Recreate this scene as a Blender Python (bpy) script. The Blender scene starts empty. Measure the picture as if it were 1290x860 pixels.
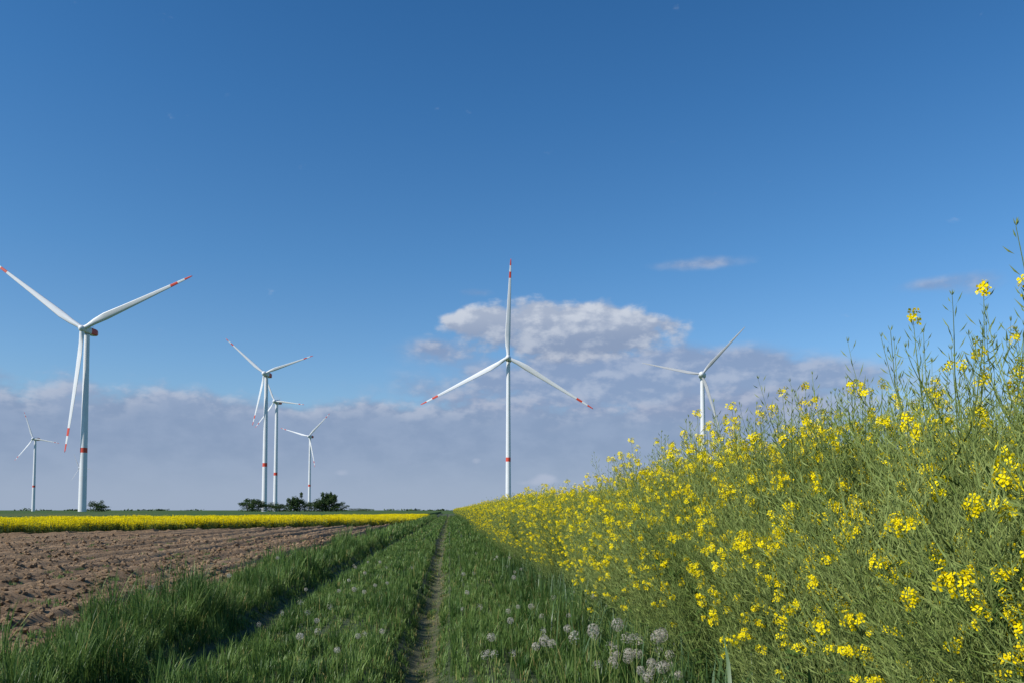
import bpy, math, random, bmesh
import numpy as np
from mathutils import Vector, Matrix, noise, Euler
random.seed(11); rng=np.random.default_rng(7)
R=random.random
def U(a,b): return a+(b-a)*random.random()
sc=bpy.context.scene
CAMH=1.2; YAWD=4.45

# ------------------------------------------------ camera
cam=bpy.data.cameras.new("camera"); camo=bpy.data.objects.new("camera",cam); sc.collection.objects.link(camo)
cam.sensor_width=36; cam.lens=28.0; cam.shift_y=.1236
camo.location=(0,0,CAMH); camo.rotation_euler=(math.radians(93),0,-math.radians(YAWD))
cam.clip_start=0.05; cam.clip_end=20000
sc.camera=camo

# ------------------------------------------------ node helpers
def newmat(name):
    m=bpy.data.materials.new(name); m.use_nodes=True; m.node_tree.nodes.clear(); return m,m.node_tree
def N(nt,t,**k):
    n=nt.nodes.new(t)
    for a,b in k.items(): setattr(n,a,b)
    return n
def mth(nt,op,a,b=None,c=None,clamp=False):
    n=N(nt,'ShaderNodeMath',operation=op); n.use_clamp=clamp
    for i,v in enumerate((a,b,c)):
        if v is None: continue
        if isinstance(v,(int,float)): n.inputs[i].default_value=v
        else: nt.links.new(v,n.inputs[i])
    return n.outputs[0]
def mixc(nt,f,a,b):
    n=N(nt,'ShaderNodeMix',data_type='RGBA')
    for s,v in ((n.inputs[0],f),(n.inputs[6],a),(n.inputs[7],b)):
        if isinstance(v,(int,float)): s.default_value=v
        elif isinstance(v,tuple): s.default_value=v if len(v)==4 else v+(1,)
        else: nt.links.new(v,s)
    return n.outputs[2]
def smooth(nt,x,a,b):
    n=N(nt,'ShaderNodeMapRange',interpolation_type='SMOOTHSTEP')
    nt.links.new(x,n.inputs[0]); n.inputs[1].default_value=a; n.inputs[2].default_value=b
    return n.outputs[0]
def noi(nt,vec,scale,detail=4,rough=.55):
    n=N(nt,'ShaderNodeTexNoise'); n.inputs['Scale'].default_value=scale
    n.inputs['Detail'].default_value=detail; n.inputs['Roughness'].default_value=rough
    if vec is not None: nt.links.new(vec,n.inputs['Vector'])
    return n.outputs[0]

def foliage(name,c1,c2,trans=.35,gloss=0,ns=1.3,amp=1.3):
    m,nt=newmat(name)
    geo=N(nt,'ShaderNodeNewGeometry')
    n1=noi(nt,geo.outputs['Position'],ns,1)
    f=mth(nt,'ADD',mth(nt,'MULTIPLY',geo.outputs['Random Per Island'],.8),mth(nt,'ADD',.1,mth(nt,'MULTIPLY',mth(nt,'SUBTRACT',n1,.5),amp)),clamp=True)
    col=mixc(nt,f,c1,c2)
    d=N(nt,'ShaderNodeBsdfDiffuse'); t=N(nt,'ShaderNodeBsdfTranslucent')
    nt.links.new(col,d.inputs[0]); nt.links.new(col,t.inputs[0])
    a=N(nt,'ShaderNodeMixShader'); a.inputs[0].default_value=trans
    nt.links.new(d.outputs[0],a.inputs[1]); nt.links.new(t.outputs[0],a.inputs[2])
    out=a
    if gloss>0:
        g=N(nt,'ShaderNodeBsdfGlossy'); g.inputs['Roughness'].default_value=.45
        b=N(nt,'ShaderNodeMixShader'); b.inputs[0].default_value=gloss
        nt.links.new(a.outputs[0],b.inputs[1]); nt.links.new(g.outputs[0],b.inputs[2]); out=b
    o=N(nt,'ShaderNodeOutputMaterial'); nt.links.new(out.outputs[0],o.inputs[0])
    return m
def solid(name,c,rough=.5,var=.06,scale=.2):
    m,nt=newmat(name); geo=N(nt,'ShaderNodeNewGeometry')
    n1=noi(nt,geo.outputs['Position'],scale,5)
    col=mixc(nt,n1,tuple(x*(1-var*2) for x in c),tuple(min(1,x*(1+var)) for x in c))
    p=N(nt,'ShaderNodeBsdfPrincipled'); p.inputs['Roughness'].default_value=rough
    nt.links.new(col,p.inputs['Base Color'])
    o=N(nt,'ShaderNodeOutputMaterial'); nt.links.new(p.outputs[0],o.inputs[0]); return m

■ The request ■
Except for the pictures, print the data above exactly.

■ The completed task ■
Recreate this scene as a Blender Python (bpy) script. The Blender scene starts empty. Measure the picture as if it were 1290x860 pixels.
import bpy, math, random, bmesh
import numpy as np
from mathutils import Vector, Matrix, noise, Euler
random.seed(11); rng=np.random.default_rng(7)
R=random.random
def U(a,b): return a+(b-a)*random.random()
sc=bpy.context.scene
CAMH=1.2; YAWD=4.45

# ------------------------------------------------ camera
cam=bpy.data.cameras.new("camera"); camo=bpy.data.objects.new("camera",cam); sc.collection.objects.link(camo)
cam.sensor_width=36; cam.lens=28.0; cam.shift_y=.1236
camo.location=(0,0,CAMH); camo.rotation_euler=(math.radians(93),0,-math.radians(YAWD))
cam.clip_start=0.05; cam.clip_end=20000
sc.camera=camo

# ------------------------------------------------ node helpers
def newmat(name):
    m=bpy.data.materials.new(name); m.use_nodes=True; m.node_tree.nodes.clear(); return m,m.node_tree
def N(nt,t,**k):
    n=nt.nodes.new(t)
    for a,b in k.items(): setattr(n,a,b)
    return n
def mth(nt,op,a,b=None,c=None,clamp=False):
    n=N(nt,'ShaderNodeMath',operation=op); n.use_clamp=clamp
    for i,v in enumerate((a,b,c)):
        if v is None: continue
        if isinstance(v,(int,float)): n.inputs[i].default_value=v
        else: nt.links.new(v,n.inputs[i])
    return n.outputs[0]
def mixc(nt,f,a,b):
    n=N(nt,'ShaderNodeMix',data_type='RGBA')
    for s,v in ((n.inputs[0],f),(n.inputs[6],a),(n.inputs[7],b)):
        if isinstance(v,(int,float)): s.default_value=v
        elif isinstance(v,tuple): s.default_value=v if len(v)==4 else v+(1,)
        else: nt.links.new(v,s)
    return n.outputs[2]
def smooth(nt,x,a,b):
    n=N(nt,'ShaderNodeMapRange',interpolation_type='SMOOTHSTEP')
    nt.links.new(x,n.inputs[0]); n.inputs[1].default_value=a; n.inputs[2].default_value=b
    return n.outputs[0]
def noi(nt,vec,scale,detail=4,rough=.55):
    n=N(nt,'ShaderNodeTexNoise'); n.inputs['Scale'].default_value=scale
    n.inputs['Detail'].default_value=detail; n.inputs['Roughness'].default_value=rough
    if vec is not None: nt.links.new(vec,n.inputs['Vector'])
    return n.outputs[0]

def foliage(name,c1,c2,trans=.35,gloss=0,ns=1.3,amp=1.3):
    m,nt=newmat(name)
    geo=N(nt,'ShaderNodeNewGeometry')
    n1=noi(nt,geo.outputs['Position'],ns,1)
    f=mth(nt,'ADD',mth(nt,'MULTIPLY',geo.outputs['Random Per Island'],.8),mth(nt,'ADD',.1,mth(nt,'MULTIPLY',mth(nt,'SUBTRACT',n1,.5),amp)),clamp=True)
    col=mixc(nt,f,c1,c2)
    d=N(nt,'ShaderNodeBsdfDiffuse'); t=N(nt,'ShaderNodeBsdfTranslucent')
    nt.links.new(col,d.inputs[0]); nt.links.new(col,t.inputs[0])
    a=N(nt,'ShaderNodeMixShader'); a.inputs[0].default_value=trans
    nt.links.new(d.outputs[0],a.inputs[1]); nt.links.new(t.outputs[0],a.inputs[2])
    out=a
    if gloss>0:
        g=N(nt,'ShaderNodeBsdfGlossy'); g.inputs['Roughness'].default_value=.45
        b=N(nt,'ShaderNodeMixShader'); b.inputs[0].default_value=gloss
        nt.links.new(a.outputs[0],b.inputs[1]); nt.links.new(g.outputs[0],b.inputs[2]); out=b
    o=N(nt,'ShaderNodeOutputMaterial'); nt.links.new(out.outputs[0],o.inputs[0])
    return m
def solid(name,c,rough=.5,var=.06,scale=.2):
    m,nt=newmat(name); geo=N(nt,'ShaderNodeNewGeometry')
    n1=noi(nt,geo.outputs['Position'],scale,5)
    col=mixc(nt,n1,tuple(x*(1-var*2) for x in c),tuple(min(1,x*(1+var)) for x in c))
    p=N(nt,'ShaderNodeBsdfPrincipled'); p.inputs['Roughness'].default_value=rough
    nt.links.new(col,p.inputs['Base Color'])
    o=N(nt,'ShaderNodeOutputMaterial'); nt.links.new(p.outputs[0],o.inputs[0]); return m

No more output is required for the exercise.